Ortada harika bir durumun olduğu açıktır. Nefsini beğenmemeyi esas alan Üstadın, nefsine bir pay vermek istemediği de açıktır. Prensibi gereği o, kerametvârî hususları daima gizler, açığa vurulmasını istemezdi. Hatta Tarihçe-i Hayat hazırlandığında birçok harikulâde olayın yazılmasına izin vermemiş, üstünü çizmiş, kaldırtmıştı. “Kerâmetin izharı, zaruret olmadan zarardır”1 derdi. Kerâmetler, keşfiyatlar, tarikatta sülûk eden âmî ve yalnız îmanı taklîdî bulunan ve tahkîk derecesine girmeyenleri ve bazan zayıf olanları takviye etmek ve vesveseli şüphelilere kanaat vermek için gösterilirdi.2 Hem bunlar ihlâsı kırarlardı. Çünkü ahiret ameliyle dünyevî maksatlar, zevkler aranılmazdı; aranılsa, sırr-ı ihlâsı bozardı.3

Üstad meseleyi geçiştirmiş, Barla’ya dönmüşlerdi. Sıra yazılanların temize çekilmesine gelmişti. Hafız Tevfik’ten, bunları temize çekmesini istediğinde, “Ben yoruldum Üstadım” demişti Hafız Tevfik.

Bir satır başlangıç yap, yatarsın.”

Öyleyse olur” diye cevap vermiş ve yazmaya başlamıştı. “Divite kalemi bir veya iki sefer mi batırdım bilimiyorum” diyor Hafız Tevfik, “Bir de baktım ki son satırını yazmaktayım.” Kapı çalınır; ses Üstadın sesidir. “N’oldu Üstadım” der şamlı Hafız. “Sabah namazını kılacağız şamlı!”

Başından geçenleri, “Bense hâlâ bir satır yazmakla meşgulüm.
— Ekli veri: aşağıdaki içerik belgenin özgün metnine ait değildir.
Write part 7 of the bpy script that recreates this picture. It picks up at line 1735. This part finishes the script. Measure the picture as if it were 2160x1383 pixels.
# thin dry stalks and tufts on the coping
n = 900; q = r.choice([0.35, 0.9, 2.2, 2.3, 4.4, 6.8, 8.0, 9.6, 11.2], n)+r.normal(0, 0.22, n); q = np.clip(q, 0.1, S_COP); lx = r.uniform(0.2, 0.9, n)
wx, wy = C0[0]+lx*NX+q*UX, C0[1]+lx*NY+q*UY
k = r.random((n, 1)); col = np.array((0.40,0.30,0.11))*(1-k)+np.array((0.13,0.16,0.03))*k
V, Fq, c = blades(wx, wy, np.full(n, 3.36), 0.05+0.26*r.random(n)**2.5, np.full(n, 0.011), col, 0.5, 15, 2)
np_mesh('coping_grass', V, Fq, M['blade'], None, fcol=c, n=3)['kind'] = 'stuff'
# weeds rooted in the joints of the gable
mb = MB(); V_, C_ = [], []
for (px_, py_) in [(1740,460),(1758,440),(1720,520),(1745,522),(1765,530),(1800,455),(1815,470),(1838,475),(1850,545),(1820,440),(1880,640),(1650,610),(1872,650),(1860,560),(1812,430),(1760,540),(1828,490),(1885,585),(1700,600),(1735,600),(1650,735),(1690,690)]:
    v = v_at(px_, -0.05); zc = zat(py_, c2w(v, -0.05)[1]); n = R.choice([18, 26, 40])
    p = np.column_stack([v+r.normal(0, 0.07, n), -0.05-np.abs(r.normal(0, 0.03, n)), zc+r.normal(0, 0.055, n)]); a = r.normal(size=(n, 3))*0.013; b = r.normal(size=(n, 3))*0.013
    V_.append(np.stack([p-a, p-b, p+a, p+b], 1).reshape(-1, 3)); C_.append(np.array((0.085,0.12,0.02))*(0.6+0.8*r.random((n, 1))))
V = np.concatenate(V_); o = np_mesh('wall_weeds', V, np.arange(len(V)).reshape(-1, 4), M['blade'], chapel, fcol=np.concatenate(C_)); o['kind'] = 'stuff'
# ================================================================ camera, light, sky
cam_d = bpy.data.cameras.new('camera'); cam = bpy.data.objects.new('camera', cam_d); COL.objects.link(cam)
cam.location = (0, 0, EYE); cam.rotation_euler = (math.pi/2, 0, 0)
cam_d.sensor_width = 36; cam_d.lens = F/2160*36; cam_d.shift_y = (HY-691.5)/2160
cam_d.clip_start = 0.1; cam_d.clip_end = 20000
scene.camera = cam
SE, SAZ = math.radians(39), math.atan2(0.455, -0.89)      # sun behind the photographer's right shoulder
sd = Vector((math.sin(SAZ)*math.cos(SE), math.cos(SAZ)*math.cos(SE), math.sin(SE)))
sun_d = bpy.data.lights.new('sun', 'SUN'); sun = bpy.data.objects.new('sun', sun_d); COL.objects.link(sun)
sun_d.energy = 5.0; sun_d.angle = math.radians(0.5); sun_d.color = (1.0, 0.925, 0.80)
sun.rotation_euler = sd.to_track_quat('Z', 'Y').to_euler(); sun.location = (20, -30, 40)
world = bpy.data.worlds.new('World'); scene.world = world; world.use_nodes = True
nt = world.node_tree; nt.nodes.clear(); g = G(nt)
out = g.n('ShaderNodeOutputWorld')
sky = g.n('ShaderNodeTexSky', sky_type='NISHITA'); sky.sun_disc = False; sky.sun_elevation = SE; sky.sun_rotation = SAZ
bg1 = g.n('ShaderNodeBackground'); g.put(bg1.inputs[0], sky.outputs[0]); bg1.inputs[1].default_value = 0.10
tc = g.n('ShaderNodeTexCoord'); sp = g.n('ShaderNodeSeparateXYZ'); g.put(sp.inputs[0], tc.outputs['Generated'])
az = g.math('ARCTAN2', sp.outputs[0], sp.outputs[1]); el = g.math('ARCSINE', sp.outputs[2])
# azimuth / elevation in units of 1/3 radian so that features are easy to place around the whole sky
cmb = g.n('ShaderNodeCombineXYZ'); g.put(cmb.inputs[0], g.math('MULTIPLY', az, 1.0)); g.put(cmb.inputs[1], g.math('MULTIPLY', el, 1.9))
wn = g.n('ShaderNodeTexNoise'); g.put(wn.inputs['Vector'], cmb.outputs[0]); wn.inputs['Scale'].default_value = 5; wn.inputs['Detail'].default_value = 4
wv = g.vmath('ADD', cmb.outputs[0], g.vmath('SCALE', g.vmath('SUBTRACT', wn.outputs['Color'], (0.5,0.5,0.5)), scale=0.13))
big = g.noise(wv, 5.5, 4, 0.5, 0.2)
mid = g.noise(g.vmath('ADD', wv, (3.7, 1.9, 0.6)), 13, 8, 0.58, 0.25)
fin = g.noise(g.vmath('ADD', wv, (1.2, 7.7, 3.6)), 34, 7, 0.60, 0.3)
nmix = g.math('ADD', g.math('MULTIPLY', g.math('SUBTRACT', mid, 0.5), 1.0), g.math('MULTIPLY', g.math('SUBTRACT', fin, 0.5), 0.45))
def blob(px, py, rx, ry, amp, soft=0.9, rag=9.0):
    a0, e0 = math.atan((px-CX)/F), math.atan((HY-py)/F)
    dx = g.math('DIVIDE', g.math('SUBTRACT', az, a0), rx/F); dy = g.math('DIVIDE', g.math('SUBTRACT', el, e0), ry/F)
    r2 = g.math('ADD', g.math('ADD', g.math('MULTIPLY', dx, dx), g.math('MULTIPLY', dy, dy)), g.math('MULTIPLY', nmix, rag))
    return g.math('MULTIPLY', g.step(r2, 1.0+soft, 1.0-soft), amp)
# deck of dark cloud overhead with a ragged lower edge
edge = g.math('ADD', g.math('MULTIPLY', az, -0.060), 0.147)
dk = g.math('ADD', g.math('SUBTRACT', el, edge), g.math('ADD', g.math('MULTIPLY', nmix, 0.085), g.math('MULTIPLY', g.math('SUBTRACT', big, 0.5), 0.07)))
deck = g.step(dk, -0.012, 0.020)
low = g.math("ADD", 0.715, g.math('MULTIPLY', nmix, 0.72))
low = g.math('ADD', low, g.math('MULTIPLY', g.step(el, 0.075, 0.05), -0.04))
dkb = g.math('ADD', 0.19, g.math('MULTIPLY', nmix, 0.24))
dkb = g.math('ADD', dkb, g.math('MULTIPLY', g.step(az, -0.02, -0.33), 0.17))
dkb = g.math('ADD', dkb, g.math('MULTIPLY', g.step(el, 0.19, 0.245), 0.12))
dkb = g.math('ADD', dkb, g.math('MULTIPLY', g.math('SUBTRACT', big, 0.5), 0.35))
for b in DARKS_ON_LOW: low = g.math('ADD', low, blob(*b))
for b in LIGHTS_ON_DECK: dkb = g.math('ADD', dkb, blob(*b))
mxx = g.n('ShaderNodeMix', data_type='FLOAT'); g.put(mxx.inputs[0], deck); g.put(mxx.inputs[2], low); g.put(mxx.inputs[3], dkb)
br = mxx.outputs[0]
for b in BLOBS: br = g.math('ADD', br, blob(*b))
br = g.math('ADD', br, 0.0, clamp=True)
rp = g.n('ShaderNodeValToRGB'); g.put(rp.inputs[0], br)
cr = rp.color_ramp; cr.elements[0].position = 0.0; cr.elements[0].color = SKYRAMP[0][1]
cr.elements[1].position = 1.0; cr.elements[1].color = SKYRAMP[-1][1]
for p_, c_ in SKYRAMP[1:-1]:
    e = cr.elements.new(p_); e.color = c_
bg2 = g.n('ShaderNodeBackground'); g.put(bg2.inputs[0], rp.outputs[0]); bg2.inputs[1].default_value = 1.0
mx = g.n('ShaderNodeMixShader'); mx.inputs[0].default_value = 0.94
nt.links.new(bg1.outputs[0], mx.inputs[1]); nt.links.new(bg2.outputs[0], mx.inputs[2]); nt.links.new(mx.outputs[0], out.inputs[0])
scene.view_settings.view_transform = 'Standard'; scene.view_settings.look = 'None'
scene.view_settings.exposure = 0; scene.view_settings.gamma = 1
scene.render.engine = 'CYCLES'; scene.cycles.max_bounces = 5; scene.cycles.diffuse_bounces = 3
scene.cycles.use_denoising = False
Meğer 15’er satırlık 60 sayfayı yazıp bitirmişim” diye anlatan Hafız Tevfik, “Risâlelerin ilham-ı ılâhî olduğuna canlı şahidim”4 cümlesini de eklemeyi ihmal etmiyor.


Risâleleri Eski Said’in ilmiyle yazmasının mümkün olmadığını belirten, kâh ihtar, kâh ikaz, kâh yazdırıldı diyen Üstad, zaman zaman onları yüz defa, bin defa okuduğunu belirtiyor, yerine göre, “Ben burayı yeni anladım kardeşlerim” diyor ve eserlerin bir ilham-i ılâhî oluşuna şöyle dikkat çekiyor: “Risâle-i Nur’un mesâili; ilim ile, fikir ile, niyet ile ve kasdî ihtiyarla değil; ekseriyet–i mutlaka ile sünûhât, zuhurât, ihtârât ile oluyor.”5

Dipnotlar:

1- Mektûbât, s. 36. 2- Emirdağ Lâhikası, s. 76. 3- A.g.e. 4- Yasemin Güleçyüz, “Risale-i Nurlar ilham-ı ılâhîdir,” Bizim Aile, Eylül-Ekim, 2001. 5- Kastamonu Lâhikası, s. 163.

11.06.2005

E-Posta: sdogen99@ttnet.net.tr
Kaynak
Hayat, kurgudan daha acayiptir.

Alkan

Usta

Mesajlar: 1,694

Hobiler: Risale-i Nur, Kur'an dinlemek

  • Özel mesaj gönder

7

11.06.2005, 14:52

selamın aleykum

Allah razı olsun...güzel bir yazı..
"ey bedbaht nefsim! acaba ömrün ebedi midir? hiç kat'i senedin var mı ki, gelecek seneye, belki yarına kadar kalacaksın?